The mid oughts was the apogee of discourse’s infatuation with the mysterious as critical. 2007 and Huberman, writing against “information” decries art readily understood, that “To understand, then, signals the moment of having caught up with an artwork,”-  i.e. the moment it dies - arguing a conceptual “Seeing is forgetting the name of the thing one sees,” and advocating an ideology ostensibly “against” the rigid order of category, and advocating a post-interpretation. It was something hot then too for artist’s websites to be labyrinths of unintelligibility.
2015, 186f Kepler releases press stating the liquidation of information’s category’s as more closely resembling the aqueous system of art, and it’s true, the Field of Cultural Production now looks less like the rigid markets of symbolic goods and more like a social systems of pedigree in which, as predicted by Deleuze, the postscript on society’s controls turns institutional  interiors into dispersed system of self-policing and production, in which there no longer is an outside to market, your existence becomes the system of circulation for circles and scenes, seeking the endlessly theorized “network” of social capital.

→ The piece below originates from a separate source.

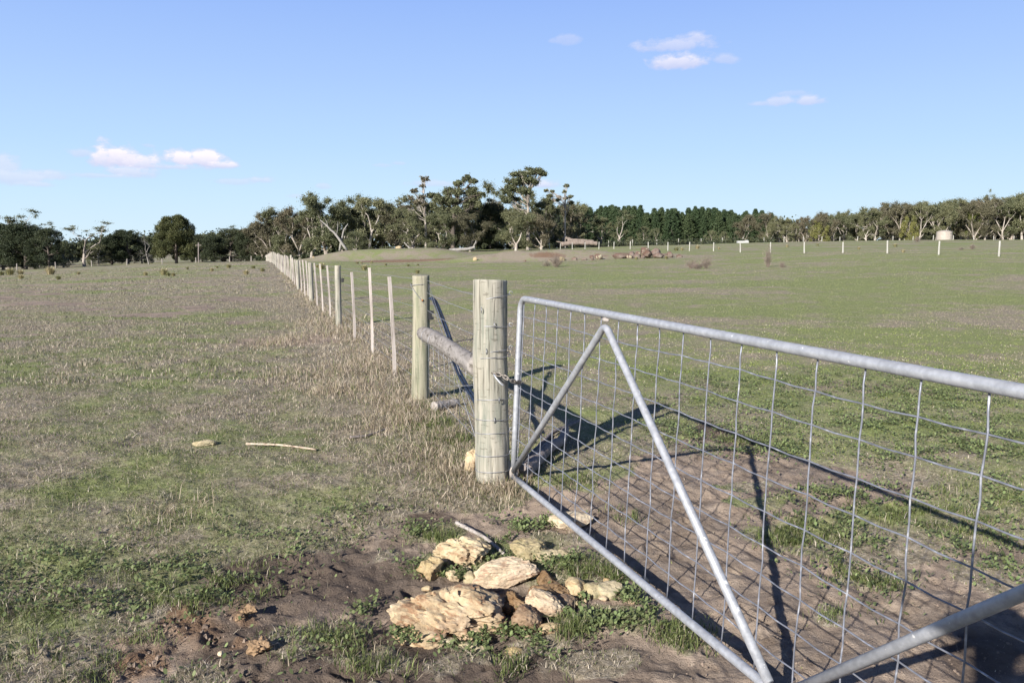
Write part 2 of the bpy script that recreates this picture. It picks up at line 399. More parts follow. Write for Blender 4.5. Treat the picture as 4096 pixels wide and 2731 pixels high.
# --- ground
t = NT('paddock_ground'); v = t.coord('Object')
a_ = t.n('ShaderNodeAttribute'); a_.attribute_name = 'mask'
se = t.n('ShaderNodeSeparateColor'); t.l(a_.outputs['Color'], se.inputs[0])
dk = t.n('ShaderNodeAttribute'); dk.attribute_name = 'dark'
nf = t.noise(v, 38, 5, .7); nm = t.noise(v, 9, 5, .65); nl = t.noise(v, 1.6, 5, .6); nxl = t.noise(v, .22, 5, .6)
nh = t.noise(v, 160, 3, .7)
straw = t.ramp(nf, [(.3, (.13, .105, .070)), (.5, (.26, .22, .16)), (.7, (.40, .345, .28))])
green = t.ramp(nf, [(.3, (.105, .120, .042)), (.5, (.20, .222, .09)), (.7, (.29, .31, .145))])
gf = t.math('ADD', se.outputs[1], t.math('MULTIPLY', t.math('SUBTRACT', nl, .5), 1.9))
gf = t.math('ADD', gf, t.math('MULTIPLY', t.math('SUBTRACT', nxl, .5), 1.5))
gf = t.math('ADD', gf, t.math('MULTIPLY', t.math('SUBTRACT', nm, .5), .8))
turf = t.mix(t.ramp(gf, [(.25, 0.), (.85, 1.)]), straw, green)
soil = t.ramp(nm, [(.30, (.14, .106, .080)), (.5, (.225, .177, .137)), (.72, (.32, .258, .205))])
soil = t.mix(t.ramp(nl, [(.42, 0.), (.62, .55)]), soil, (.40, .31, .24))
soil = t.mix(t.ramp(nh, [(.27, .5), (.42, 0.)]), soil, (.05, .038, .03))
soil = t.mix(t.math('MULTIPLY', dk.outputs['Fac'], .85), soil, (.088, .066, .052))
orange = t.ramp(nm, [(.3, (.13, .082, .052)), (.7, (.24, .16, .105))])
soil = t.mix(se.outputs[2], soil, orange)
df = t.math('ADD', se.outputs[0], t.math('MULTIPLY', t.math('SUBTRACT', nm, .5), .5))
c = t.mix(t.ramp(df, [(.35, 0.), (.6, 1.)]), turf, soil)
t.col(c).set(Roughness=.95); t.b.inputs['Specular IOR Level'].default_value = .12
h = t.math('ADD', t.math('MULTIPLY', nf, .5), t.math('MULTIPLY', nh, .25))
h = t.math('ADD', h, t.math('MULTIPLY', nm, .6))
t.bump(h, .9, .03); M['ground'] = t.m

# ------------------------------------------------------------------ ground mesh (one polar sheet)
az = np.unique(np.concatenate([np.arange(-40, 40, .13), np.arange(-60, -40, .5), np.arange(40, 60, .5), np.arange(-180, -60, 3), np.arange(60, 180, 3)]))
rr = [.35]
while rr[-1] < 4500:
    r = rr[-1]; rr.append(r*(1.0042 if 1.6 < r < 7 else 1.0065 if 1.6 < r < 14 else 1.012 if r < 260 else 1.06))
rr = np.array(rr)
A, R = np.meshgrid(np.radians(az), rr)
GX = (R*np.sin(A)).ravel(); GY = (R*np.cos(A)).ravel()
md, mg, mo, mk_ = masks(GX, GY)
Z = terr(GX, GY)
rad = np.hypot(GX, GY); nearw = 1-sm(rad, 10, 30)
Z = Z+nearw*((fbm(GX*3.5, GY*3.5, 91, 4)-.5)*.055+(fbm(GX*14, GY*14, 95, 3)-.5)*.022*(1-sm(rad, 5, 10)))
cl = fbm(GX*26, GY*26, 97, 3)
Z = Z+nearw*(mo*1.0+md*.25)*(np.maximum(cl-.42, 0)*.045)*(1-sm(rad, 7, 12))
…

And here having CAD as your sandbox to immediately sediment your activity with visibility, you can do as little or much as desired, with enough accredited names attached you’ve got CAD to market your dispersion for you, becoming “of interest” simply by having been seen. 186f Kepler does in fact mirror and perform the social mechanism in which liquidation isn’t so much “escape” as marketing.
Relyea relates the dissonance:
“To take one particular example, Chrissie Iles and Philippe Vergne, curators of the 2006 Whitney Biennial, tried to credit such coy artist collectives as John Kelsey’s Bernadette Corporation and Reena Spaulings as having escaped the art system into a zone of freedom, “creating a space outside the market ... so that the artist isn’t directly accessible.” Their comments appeared the very week that the Wall Street Journal ran an article on the Spaulings gallery’s part in the pseudonymous fad, quoting Kelsey’s comment that “in part because of this “mystique around the collective,’ at a recent show works sold quickly.”
Like attachment to any social network, the important thing isn't what you're doing, the job is to make sure you’re seen doing it.